Los estudiosos modernos me han prestado una ayuda inestimable, y las obras de J. K. Anderson, Edouard Délebecque, Simon Horn-Blower y A. M. Snodgrass son solo unas pocas de las que ofrecen una lúcida visión de ciertos aspectos crípticos de las armas griegas y la Jenofontia. Del mismo modo, diversos novelistas y biógrafos modernos, incluso aquéllos que no escriben concretamente sobre la Grecia antigua, me han servido como fuentes de inspiración, aunque más a menudo de desesperación, ante mi incapacidad para alcanzar las alturas de su poesía y sus conocimientos históricos. Los más distinguidos en este sentido han sido Robert Graves, Erich Maria Remarque y Marguerite Yourcenar.

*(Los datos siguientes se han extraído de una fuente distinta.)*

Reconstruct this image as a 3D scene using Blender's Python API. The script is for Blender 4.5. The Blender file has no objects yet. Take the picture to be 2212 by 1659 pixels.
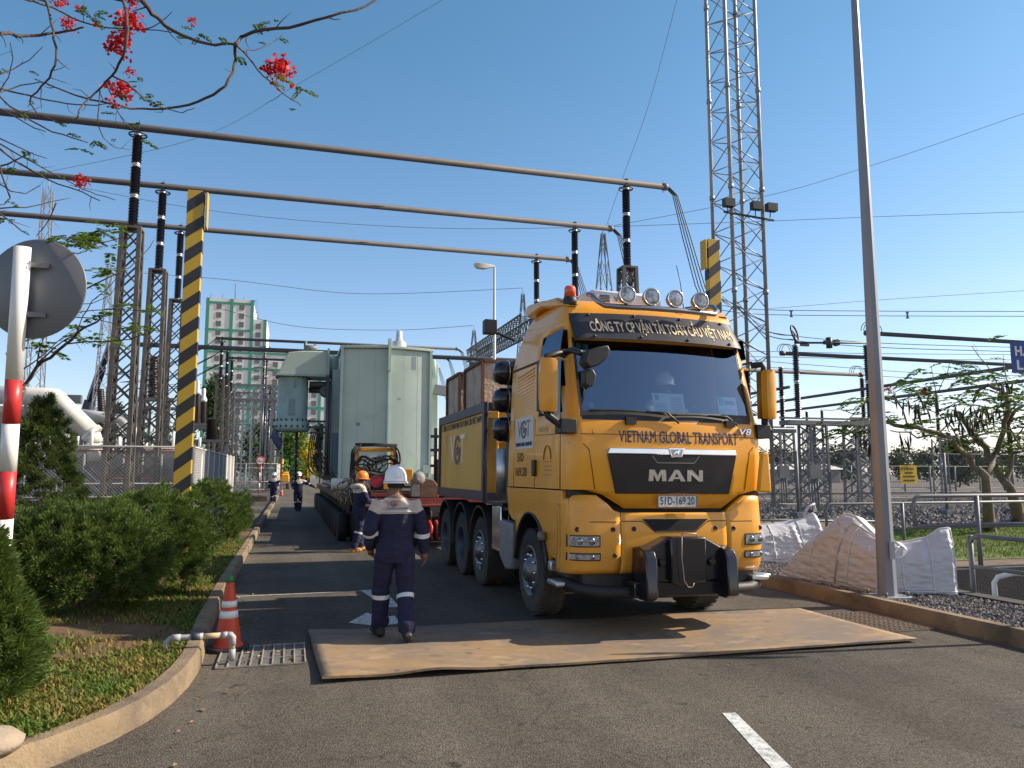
import bpy, bmesh, math, random
import numpy as np
from mathutils import Vector, Matrix
from mathutils.bvhtree import BVHTree
from mathutils import noise as mnoise
R=math.radians
SC=bpy.context.scene
COL=SC.collection
# ---------------------------------------------------------------- camera
FPX,PW,PH,HOR,CH,YAW=1650.,2212.,1659.,1022.,1.75,R(16.0)
PIT=math.atan((HOR-PH/2)/FPX)
cd=bpy.data.cameras.new('camera'); cam=bpy.data.objects.new('camera',cd); COL.objects.link(cam)
cd.sensor_width=36.; cd.lens=36.*FPX/PW; cd.clip_start=.1; cd.clip_end=3000
cam.location=(0,0,CH); cam.rotation_euler=(R(90)+PIT,0,-YAW); SC.camera=cam
# ---------------------------------------------------------------- sky and sun
SUN_EL,SUN_AZ=R(34),R(96)
W=bpy.data.worlds.new('World'); SC.world=W; W.use_nodes=True
def world():
    nt=W.node_tree; n=nt.nodes; l=nt.links; n.clear()
    out=n.new('ShaderNodeOutputWorld'); bg=n.new('ShaderNodeBackground'); sky=n.new('ShaderNodeTexSky')
    sky.sky_type='NISHITA'; sky.sun_disc=False; sky.sun_elevation=SUN_EL; sky.sun_rotation=SUN_AZ
    sky.air_density=1.0; sky.dust_density=0.6; sky.ozone_density=2.2; sky.altitude=0
    tc=n.new('ShaderNodeTexCoord'); sep=n.new('ShaderNodeSeparateXYZ'); l.new(tc.outputs['Generated'],sep.inputs[0])
    mp=n.new('ShaderNodeMapping'); mp.inputs['Scale'].default_value=(1,1,5.5); l.new(tc.outputs['Generated'],mp.inputs[0])
    ns=n.new('ShaderNodeTexNoise'); ns.inputs['Scale'].default_value=2.4; ns.inputs['Detail'].default_value=7; ns.inputs['Roughness'].default_value=.55
    l.new(mp.outputs[0],ns.inputs['Vector'])
    cr=n.new('ShaderNodeMapRange'); cr.inputs[1].default_value=.40; cr.inputs[2].default_value=.64; l.new(ns.outputs[0],cr.inputs[0])
    # low clouds: only between about 1 and 14 degrees above the horizon, on the +X side
    hi=n.new('ShaderNodeMapRange'); hi.inputs[1].default_value=.24; hi.inputs[2].default_value=.06; l.new(sep.outputs[2],hi.inputs[0])
    ex=n.new('ShaderNodeMapRange'); ex.inputs[1].default_value=.45; ex.inputs[2].default_value=.72; l.new(sep.outputs[0],ex.inputs[0])
    m1=n.new('ShaderNodeMath'); m1.operation='MULTIPLY'; l.new(cr.outputs[0],m1.inputs[0]); l.new(hi.outputs[0],m1.inputs[1])
    m2=n.new('ShaderNodeMath'); m2.operation='MULTIPLY'; l.new(m1.outputs[0],m2.inputs[0]); l.new(ex.outputs[0],m2.inputs[1])
    m3=n.new('ShaderNodeMath'); m3.operation='MULTIPLY'; m3.inputs[1].default_value=.8; l.new(m2.outputs[0],m3.inputs[0])
    mx=n.new('ShaderNodeMix'); mx.data_type='RGBA'; l.new(m3.outputs[0],mx.inputs[0]); l.new(sky.outputs[0],mx.inputs[6]); mx.inputs[7].default_value=(5.2,5.15,5.4,1)
    bg.inputs[1].default_value=.080
    # blue deepened ahead; unseen sky behind the camera warmed and brightened as added fill
    el=n.new('ShaderNodeMapRange'); el.inputs[1].default_value=.02; el.inputs[2].default_value=.50; l.new(sep.outputs[2],el.inputs[0])
    tn=n.new('ShaderNodeMix'); tn.data_type='RGBA'; l.new(el.outputs[0],tn.inputs[0]); tn.inputs[6].default_value=(1.0,.92,1.0,1); tn.inputs[7].default_value=(.61,.885,.91,1)
    fw=n.new('ShaderNodeMapRange'); fw.inputs[1].default_value=-.1; fw.inputs[2].default_value=.35; l.new(sep.outputs[1],fw.inputs[0])
    t2=n.new('ShaderNodeMix'); t2.data_type='RGBA'; l.new(fw.outputs[0],t2.inputs[0]); t2.inputs[6].default_value=(1.3,1.06,.95,1); l.new(tn.outputs[2],t2.inputs[7])
    tm=n.new('ShaderNodeMix'); tm.data_type='RGBA'; tm.blend_type='MULTIPLY'; tm.inputs[0].default_value=1; l.new(sky.outputs[0],tm.inputs[6]); l.new(t2.outputs[2],tm.inputs[7]); l.new(tm.outputs[2],mx.inputs[6])
    l.new(mx.outputs[2],bg.inputs[0]); l.new(bg.outputs[0],out.inputs[0])
world()
sl=bpy.data.lights.new('sun','SUN'); sl.energy=3.3; sl.angle=R(.5); sl.color=(1,.88,.70)
so=bpy.data.objects.new('sun',sl); COL.objects.link(so)
SV=Vector((math.cos(SUN_EL)*math.sin(SUN_AZ),math.cos(SUN_EL)*math.cos(SUN_AZ),math.sin(SUN_EL)))
so.location=(30,0,40); so.rotation_euler=SV.to_track_quat('Z','Y').to_euler()
SC.view_settings.view_transform='Standard'; SC.view_settings.look='None'; SC.view_settings.exposure=1.25; SC.view_settings.gamma=1
SC.cycles.max_bounces=8; SC.cycles.transparent_max_bounces=24; SC.cycles.use_denoising=True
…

Tengo una deuda de gratitud aún mayor con otras personas, en especial amigos y conocidos, varios de los cuales ni siquiera me conocían antes de que comenzara a importunarlos pidiéndoles información y consejo sobre sus especialidades. Dedicaron muchas horas y quemaron un incalculable número de sinapsis neuronales mientras trataban de meter en mi cabeza las dosis necesarias de rigor histórico, técnica literaria y simple sentido común, con diversos grados de éxito, aunque cualquier fallo en este sentido debe achacarse exclusivamente a mi torpeza. (El conde de Shaftesbury, en su Characteristics of Men, Manners, Opinions and Times, escrita en 1711, se queja de la tendencia del autor de su época a «empeñarse patéticamente… en que el lector se resigne a los errores que él prefiere excusar a corregir». Evidentemente, las cosas han cambiado poco en este aspecto). En este punto me gustaría expresar mi gratitud a mi editor, Pete Wolverton, por su profesionalidad y su paciencia; a mi agente, Bob Solinger, por su constante apoyo; a Nicholas Sterling, por sus inagotables conocimientos sobre Jenofonte y su época; a mi traductora, María Eugenia Ciocchini, por la paciencia que ha mostrado con un texto difícil y por su siempre elegante español; y muy especialmente a mi amigo y maestro Mark Usher, que revisó cada página del primer manuscrito para cerciorarse de su verosimilitud histórica y aportó numerosas e inestimables observaciones. Todos ellos me han dado permiso para mencionar su nombre, una gran muestra de indulgencia por la que les estoy profundamente agradecido.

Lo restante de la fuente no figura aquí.